SOURCE EXCERPT
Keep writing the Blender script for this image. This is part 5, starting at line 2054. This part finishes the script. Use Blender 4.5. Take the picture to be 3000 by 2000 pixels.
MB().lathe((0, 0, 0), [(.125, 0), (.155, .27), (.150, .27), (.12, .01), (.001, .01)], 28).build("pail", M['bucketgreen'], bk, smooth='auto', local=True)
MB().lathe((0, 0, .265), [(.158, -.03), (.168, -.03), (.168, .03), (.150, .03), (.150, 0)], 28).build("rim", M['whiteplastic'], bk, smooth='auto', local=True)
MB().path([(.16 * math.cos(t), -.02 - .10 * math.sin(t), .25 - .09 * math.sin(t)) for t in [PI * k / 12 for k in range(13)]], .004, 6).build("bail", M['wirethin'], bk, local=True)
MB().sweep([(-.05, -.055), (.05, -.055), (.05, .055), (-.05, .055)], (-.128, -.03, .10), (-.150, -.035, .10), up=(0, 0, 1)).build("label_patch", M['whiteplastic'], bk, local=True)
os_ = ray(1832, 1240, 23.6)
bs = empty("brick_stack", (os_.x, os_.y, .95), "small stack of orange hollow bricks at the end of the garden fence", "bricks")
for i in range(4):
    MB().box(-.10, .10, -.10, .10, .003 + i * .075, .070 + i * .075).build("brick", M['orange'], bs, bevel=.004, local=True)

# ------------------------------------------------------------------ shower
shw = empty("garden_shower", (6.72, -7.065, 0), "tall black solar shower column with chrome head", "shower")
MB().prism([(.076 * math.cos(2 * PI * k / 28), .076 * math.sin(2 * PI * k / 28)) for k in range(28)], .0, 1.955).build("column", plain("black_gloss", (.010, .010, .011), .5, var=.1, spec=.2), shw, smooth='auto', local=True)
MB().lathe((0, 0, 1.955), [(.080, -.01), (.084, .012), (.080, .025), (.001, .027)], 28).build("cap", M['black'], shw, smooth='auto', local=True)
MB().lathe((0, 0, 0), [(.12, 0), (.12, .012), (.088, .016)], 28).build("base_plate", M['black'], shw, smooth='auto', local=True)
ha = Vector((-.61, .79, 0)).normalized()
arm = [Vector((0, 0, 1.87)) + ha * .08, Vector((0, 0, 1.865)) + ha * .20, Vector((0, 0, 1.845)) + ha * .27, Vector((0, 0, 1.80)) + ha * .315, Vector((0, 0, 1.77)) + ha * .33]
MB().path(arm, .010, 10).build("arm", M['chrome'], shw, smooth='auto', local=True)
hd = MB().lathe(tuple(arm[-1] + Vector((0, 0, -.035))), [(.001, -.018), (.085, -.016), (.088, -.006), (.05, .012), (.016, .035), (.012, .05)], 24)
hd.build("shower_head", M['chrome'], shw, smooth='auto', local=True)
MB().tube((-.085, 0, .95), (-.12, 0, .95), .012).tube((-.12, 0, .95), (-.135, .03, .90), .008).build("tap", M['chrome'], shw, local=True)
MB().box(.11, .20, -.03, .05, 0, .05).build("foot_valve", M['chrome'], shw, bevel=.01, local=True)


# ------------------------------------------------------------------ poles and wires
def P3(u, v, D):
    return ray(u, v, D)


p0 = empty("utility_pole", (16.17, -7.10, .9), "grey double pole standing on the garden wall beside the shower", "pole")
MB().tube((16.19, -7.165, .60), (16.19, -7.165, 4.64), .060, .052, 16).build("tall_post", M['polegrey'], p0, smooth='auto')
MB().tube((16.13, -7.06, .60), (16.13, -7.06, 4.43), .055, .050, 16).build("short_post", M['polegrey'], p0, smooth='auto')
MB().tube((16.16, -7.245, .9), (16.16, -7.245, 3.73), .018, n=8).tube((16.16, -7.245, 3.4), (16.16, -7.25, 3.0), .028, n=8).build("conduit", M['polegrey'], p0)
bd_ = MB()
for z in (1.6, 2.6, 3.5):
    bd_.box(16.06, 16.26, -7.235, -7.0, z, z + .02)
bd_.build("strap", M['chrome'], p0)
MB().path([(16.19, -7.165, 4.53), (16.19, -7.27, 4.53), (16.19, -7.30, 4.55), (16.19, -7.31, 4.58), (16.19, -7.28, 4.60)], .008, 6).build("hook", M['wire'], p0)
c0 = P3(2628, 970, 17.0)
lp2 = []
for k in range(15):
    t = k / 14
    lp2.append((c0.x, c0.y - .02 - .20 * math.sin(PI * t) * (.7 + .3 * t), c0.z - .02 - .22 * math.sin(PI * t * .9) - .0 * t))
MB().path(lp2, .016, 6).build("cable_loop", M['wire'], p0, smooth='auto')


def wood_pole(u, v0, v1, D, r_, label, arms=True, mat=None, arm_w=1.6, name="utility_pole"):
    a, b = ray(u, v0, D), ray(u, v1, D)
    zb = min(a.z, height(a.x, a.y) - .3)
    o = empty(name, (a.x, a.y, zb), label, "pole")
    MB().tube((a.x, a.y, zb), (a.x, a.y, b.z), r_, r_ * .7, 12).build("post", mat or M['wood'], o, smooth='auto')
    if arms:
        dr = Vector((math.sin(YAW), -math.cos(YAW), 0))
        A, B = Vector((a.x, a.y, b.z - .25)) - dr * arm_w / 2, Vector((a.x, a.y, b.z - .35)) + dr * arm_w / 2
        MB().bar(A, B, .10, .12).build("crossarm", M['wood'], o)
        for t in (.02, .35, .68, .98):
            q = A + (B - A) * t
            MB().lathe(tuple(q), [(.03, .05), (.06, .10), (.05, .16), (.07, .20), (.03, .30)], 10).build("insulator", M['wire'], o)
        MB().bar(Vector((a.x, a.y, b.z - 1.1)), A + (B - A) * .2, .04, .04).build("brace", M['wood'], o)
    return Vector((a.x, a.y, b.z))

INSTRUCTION
Starting at the first line of the material above, reproduce each line exactly up to and including the line with "MB().box(-.10, .10, -.10, .10, .003".

SOLUTION
Keep writing the Blender script for this image. This is part 5, starting at line 2054. This part finishes the script. Use Blender 4.5. Take the picture to be 3000 by 2000 pixels.
MB().lathe((0, 0, 0), [(.125, 0), (.155, .27), (.150, .27), (.12, .01), (.001, .01)], 28).build("pail", M['bucketgreen'], bk, smooth='auto', local=True)
MB().lathe((0, 0, .265), [(.158, -.03), (.168, -.03), (.168, .03), (.150, .03), (.150, 0)], 28).build("rim", M['whiteplastic'], bk, smooth='auto', local=True)
MB().path([(.16 * math.cos(t), -.02 - .10 * math.sin(t), .25 - .09 * math.sin(t)) for t in [PI * k / 12 for k in range(13)]], .004, 6).build("bail", M['wirethin'], bk, local=True)
MB().sweep([(-.05, -.055), (.05, -.055), (.05, .055), (-.05, .055)], (-.128, -.03, .10), (-.150, -.035, .10), up=(0, 0, 1)).build("label_patch", M['whiteplastic'], bk, local=True)
os_ = ray(1832, 1240, 23.6)
bs = empty("brick_stack", (os_.x, os_.y, .95), "small stack of orange hollow bricks at the end of the garden fence", "bricks")
for i in range(4):
    MB().box(-.10, .10, -.10, .10, .003 + i * .075, .070 + i * .075).build("brick", M['orange'], bs, bevel=.004, local=True)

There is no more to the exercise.